In general, the GPL does not affect the output of a GPL-licensed program. From the GPL FAQ:
Is there some way that I can GPL the output people get from use of my program?For example, if my program is used to develop hardware designs, can I require that these designs must be free?
In general this is legally impossible; copyright law does not give you any say in the use of the output people make from their data using your program. If the user uses your program to enter or convert her own data, the copyright on the output belongs to her, not you. More generally, when a program translates its input into some other form, the copyright status of the output inherits that of the input it was generated from.
That is sufficient to show that the output of GnuPG is not automatically licensed under the GPL, so distributing such output within another work does not impose GPL requirements.
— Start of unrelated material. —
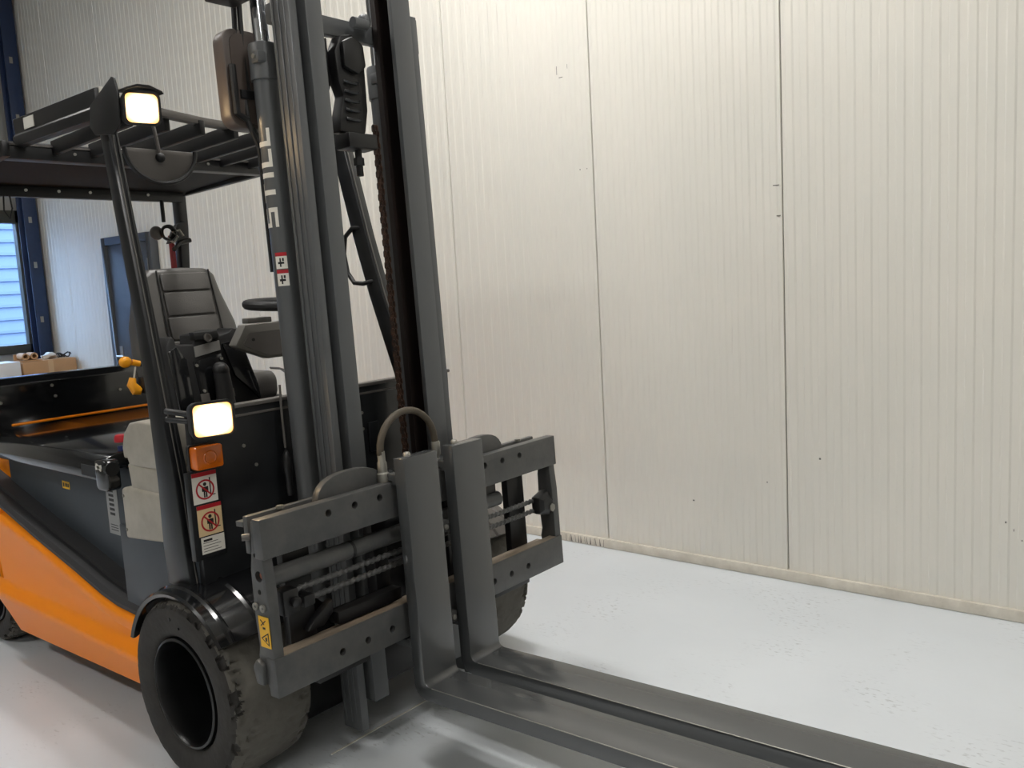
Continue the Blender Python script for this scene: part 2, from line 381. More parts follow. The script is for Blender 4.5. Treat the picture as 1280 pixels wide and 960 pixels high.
# ---- mast rails
def rail(name, sgn, y_out, y_web, y_in, u0, u1, tf, w0, w1, m='paint'):
    pts = [(u0, y_out), (u1, y_out), (u1, y_in), (u1 + tf, y_in), (u1 + tf, y_web), (u0 - tf, y_web), (u0 - tf, y_in), (u0, y_in)]
    # u0 front, u1 back (u1<u0); tf flange thickness
    return MB(T).prism([(u, sgn * y) for u, y in pts], 'z', w0, w1).build(name, m, FL, bevel=.003)
for s_, yo, yi in ((-1, .265, .212), (1, .277, .236)):
    o = rail('outer_mast_rail', s_, yo, yo - .018, yo - .030, -.165, -.257, .020, -.325, 2.05)
    i_ = rail('inner_mast_rail', s_, yi, yi - .018, .150, -.150, -.250, .020, -.24, 2.75)
    # machined ridges along the outer web, greasy running strips inside the inner rail, coloured dark for its shade
    for du, hh in ((-.190, .003), (-.215, .004), (-.243, .003)):
        MB(T).box(du - .004, du + .004, min(s_ * yo, s_ * (yo + hh)), max(s_ * yo, s_ * (yo + hh)), -.3, 2.04).build('web_ridge', 'paint', o, bevel=.0015)
    q = yi - .0185
    MB(T).box(-.2295, -.1705, min(s_ * q, s_ * (q - .005)), max(s_ * q, s_ * (q - .005)), -.2, 2.6).build('greased_shade_strip', 'grease_shade', i_)
    MB(T).box(-.230, -.2285, min(s_ * .149, s_ * q), max(s_ * .149, s_ * q), -.2, 2.6).build('greased_shade_strip', 'grease_shade', i_)
    MB(T).box(-.252, -.228, min(s_ * .1495, s_ * .1475), max(s_ * .1495, s_ * .1475), -.2, 2.6).build('greased_shade_strip', 'grease_shade', i_)
# crossmembers
MB(T).box(-.29, -.257, -.262, .275, 1.96, 2.02).build('mast_crossmember', 'paint', FL, bevel=.004)
MB(T).box(-.29, -.257, -.262, .275, .02, .16).build('mast_crossmember', 'dark', FL, bevel=.004)
MB(T).box(-.26, -.235, -.21, .21, 2.62, 2.72).build('mast_crossmember', 'paint', FL, bevel=.004)
# lift cylinders
for s_ in (-1, 1):
    yc = s_ * .246
    cy = MB(T).cyl((-.34, yc, -.2), (-.34, yc, 1.82), .041, 28).build('lift_cylinder', 'paint', FL)
    MB(T).lathe([(.0, 1.80), (.047, 1.80), (.047, 1.905), (.044, 1.913), (.028, 1.915), (.0, 1.915)], (-.34, yc, 0), 'z', 28).build('cylinder_collar', 'paint', cy)
    MB(T).cyl((-.34, yc, 1.9), (-.34, yc, 2.62), .026, 24).build('piston_rod', 'chrome', cy)
    MB(T).prism(rrect(-.318, 1.865, .02, .018, .006), 'y', yc - .052, yc + .052).build('cylinder_clamp', 'paint', cy, bevel=.002)
    MB(T).cyl((-.318, yc + s_ * .052, 1.865), (-.318, yc + s_ * .058, 1.865), .008, 6).build('clamp_bolt', 'bolt', cy)
    if s_ < 0: CYL = cy
MB(T).box(-.40, -.28, -.30, .30, 2.60, 2.68).build('cylinder_crosshead', 'dark', FL, bevel=.01)
# bits bolted beside the cylinder head, top left of the mast
MB(T).prism([(-.40, 2.03), (-.30, 2.03), (-.30, 2.12), (-.34, 2.18), (-.40, 2.12)], 'y', -.40, -.295).build('hose_bracket', 'dark', FL, bevel=.006)
# stickers wrapped on the near cylinder: lettering and two warning labels
def cylpatch(name, m, w0, w1, a0, a1, r, parent):
    n = 8; vs = []; fs = []
    for i in range(n + 1):
        t = math.radians(a0 + (a1 - a0) * i / n)
        for w_ in (w0, w1): vs.append((-.34 + r * math.cos(t), -.246 + r * math.sin(t), w_))
    for i in range(n): fs.append((2 * i, 2 * i + 2, 2 * i + 3, 2 * i + 1))
    return MB(T).add(vs, fs).build(name, m, parent)
# brand lettering STILL, read upwards, baseline towards the mast rail
BL, CAP, TH = -46, -128, .014
def letter(strokes):
    b = MB(T); n = 10; r = .0417
    for w0, w1, a0, a1 in strokes:
        vs = []; fs = []
        for i in range(n + 1):
            t = math.radians(a0 + (a1 - a0) * i / n)
            for w_ in (w0, w1): vs.append((-.34 + r * math.cos(t), -.246 + r * math.sin(t), w_))
        for i in range(n): fs.append((2 * i, 2 * i + 2, 2 * i + 3, 2 * i + 1))
        b.add(vs, fs)
    return b.build('brand_letter', 'white', CYL)
letter([(1.338, 1.400, BL, BL - 15), (1.338, 1.400, -80, -94), (1.338, 1.400, CAP + 15, CAP), (1.386, 1.400, BL, -94), (1.338, 1.352, -80, CAP)])
letter([(1.440, 1.456, BL, CAP), (1.418, 1.478, CAP + 15, CAP)])
letter([(1.494, 1.510, BL, CAP)])
letter([(1.527, 1.543, BL, CAP), (1.527, 1.583, BL, BL - 15)])
letter([(1.592, 1.608, BL, CAP), (1.592, 1.648, BL, BL - 15)])
for w0 in (1.205, 1.150):
    cylpatch('warning_label', 'white', w0, w0 + .052, -82, -28, .0416, CYL)
    cylpatch('label_header', 'red', w0 + .040, w0 + .052, -82, -28, .0419, CYL)
    cylpatch('label_figure', 'black', w0 + .006, w0 + .034, -62, -55, .0419, CYL)
    cylpatch('label_figure', 'black', w0 + .015, w0 + .022, -70, -42, .0420, CYL)
    cylpatch('label_figure', 'black', w0 + .024, w0 + .034, -50, -42, .0419, CYL)
# hydraulic hose down the near cylinder
MB(T).tube([(-.40, -.275, 2.05), (-.405, -.278, 1.9), (-.40, -.275, 1.77), (-.415, -.268, 1.70), (-.40, -.262, 1.62), (-.385, -.25, 1.5), (-.385, -.25, 1.2)], .0085, 8).build('hydraulic_hose', 'blackrub', FL)
MB(T).tube([(-.405, -.292, 2.05), (-.41, -.298, 1.9), (-.405, -.288, 1.77), (-.395, -.292, 1.68), (-.392, -.262, 1.6), (-.392, -.262, 1.2)], .0085, 8).build('hydraulic_hose', 'blackrub', FL)
MB(T).prism(rrect(-.405, 1.765, .018, .014, .005), 'y', -.31, -.262).build('hose_clip', 'blackrub', FL)
MB(T).tube([(-.385, -.288, .83), (-.385, -.292, .73), (-.385, -.292, .62)], .004, 8).build('brake_line', 'disc', FL)
MB(T).lathe([(.0, .46), (.012, .46), (.012, .53), (.016, .54), (.016, .58), (.01, .60), (.0, .62)], (-.385, -.292, 0), 'z', 14).build('hose_fitting', 'dark', FL)
# mirror-like cover left of the mast
mc = MB(T).prism(rrect(-.275, 1.815, .075, .155, .045, 6), 'x', -.46, -.40).build('rear_view_mirror', 'mirror', FL, bevel=.006)
MB(T).prism(rrect(-.268, 1.815, .06, .14, .035, 6), 'x', -.402, -.396).build('mirror_face', 'mirror', mc)
MB(T).tube([(-.385, -.335, 1.85), (-.385, -.335, 1.70), (-.385, -.30, 1.685)], .011, 8).build('mirror_bracket', 'dark', mc)
# chains
def chain(yc):
    b = MB(T); n = 84
    for k in range(n):
        w_ = .05 + k * .0195
        off = .0 if k % 2 else .004
        b.prism(rrect(-.245, w_, .009, .0125, .006, 2), 'y', yc - .009 + off, yc - .006 + off)
        b.prism(rrect(-.245, w_, .009, .0125, .006, 2), 'y', yc + .003 + off, yc + .006 + off)
        b.cyl((-.245, yc - .010, w_ + .0098), (-.245, yc + .010, w_ + .0098), .0042, 6)
    return b.build('lift_chain', 'chain', FL)
chain(.112); chain(-.112)
# chain anchor and hose pulley block by the far rail
bk = MB(T).prism([(-.06, 1.64), (.05, 1.64), (.07, 1.72), (.075, 1.93), (.03, 1.965), (-.02, 1.955), (-.05, 1.90), (-.045, 1.80), (-.03, 1.76), (-.05, 1.70)], 'x', -.275, -.225).build('pulley_block', 'dark', FL, bevel=.006)
MB(T).prism([(-.03, 1.93), (.02, 1.955), (.06, 1.93), (.065, 1.86), (.03, 1.83), (-.03, 1.85)], 'x', -.226, -.205).build('pulley_cover', 'dark', bk, bevel=.008)
for k in range(5):
    MB(T).tube([(-.222, -.028, 1.805 - k * .03), (-.212, -.012, 1.80 - k * .03), (-.212, .018, 1.80 - k * .03), (-.222, .03, 1.805 - k * .03)], .0055, 8).build('chain_link', 'plate', bk)
MB(T).box(-.265, -.19, -.055, .07, 1.585, 1.635).build('anchor_block', 'dark', bk, bevel=.006)
MB(T).cyl((-.23, .012, 1.50), (-.23, .012, 1.585), .012, 10).cyl((-.23, .012, 1.535), (-.23, .012, 1.56), .018, 6).build('anchor_bolt', 'dark', bk)
MB(T).prism([(-.17, 1.90), (-.05, 1.95), (-.05, 1.80), (-.09, 1.70), (-.12, 1.83), (-.17, 1.84)], 'x', -.28, -.26).build('gusset_plate', 'dark', bk, bevel=.003)
MB(T).lathe([(.0, -.03), (.018, -.03), (.018, .03), (.012, .03), (.012, .0), (.0, .0)], (-.21, .055, 2.00), 'y', 14).build('hose_port', 'paint', bk)
MB(T).sphere((-.22, .085, 2.015), .024).build('port_knob', 'paint', bk)
# grooved bracket on far outer rail
MB(T).box(-.25, -.20, .277, .30, 1.70, 1.745).cyl((-.225, .30, 1.722), (-.225, .308, 1.722), .012, 8).build('rail_lug', 'dark', FL, bevel=.003)
# rust-free stop on outer rail top, far side
MB(T).prism([(-.257, 1.93), (-.18, 1.93), (-.18, 2.05), (-.257, 2.05)], 'y', .277, .296).build('rail_stop', 'paint', FL, bevel=.005)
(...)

In your case, there is a further reason that a signature would not impose GPL requirements: I sincerely doubt that copyright law could ever recognize a cryptographic signature as a creative or derivative work. Cryptographic signing (which, as one of its steps, includes hashing) is a massively lossy transformation that completely destroys the original content of the work and is not designed to be reversed. As such, even if the GPL applied to the output of a GPL signing program (and again, it does not, per the FAQ item above), the output would not be eligible for copyright, so any copyright license such as the GPL would have no effect.
Finally, tivoization only applies if
- you are distributing a GPLv3-licensed program, and
- the program is intended to run on a specific hardware device, and
- the hardware of that device refuses to run an incorrectly signed executable.
As far as you've described your situation, absolutely none of those criteria apply to your case.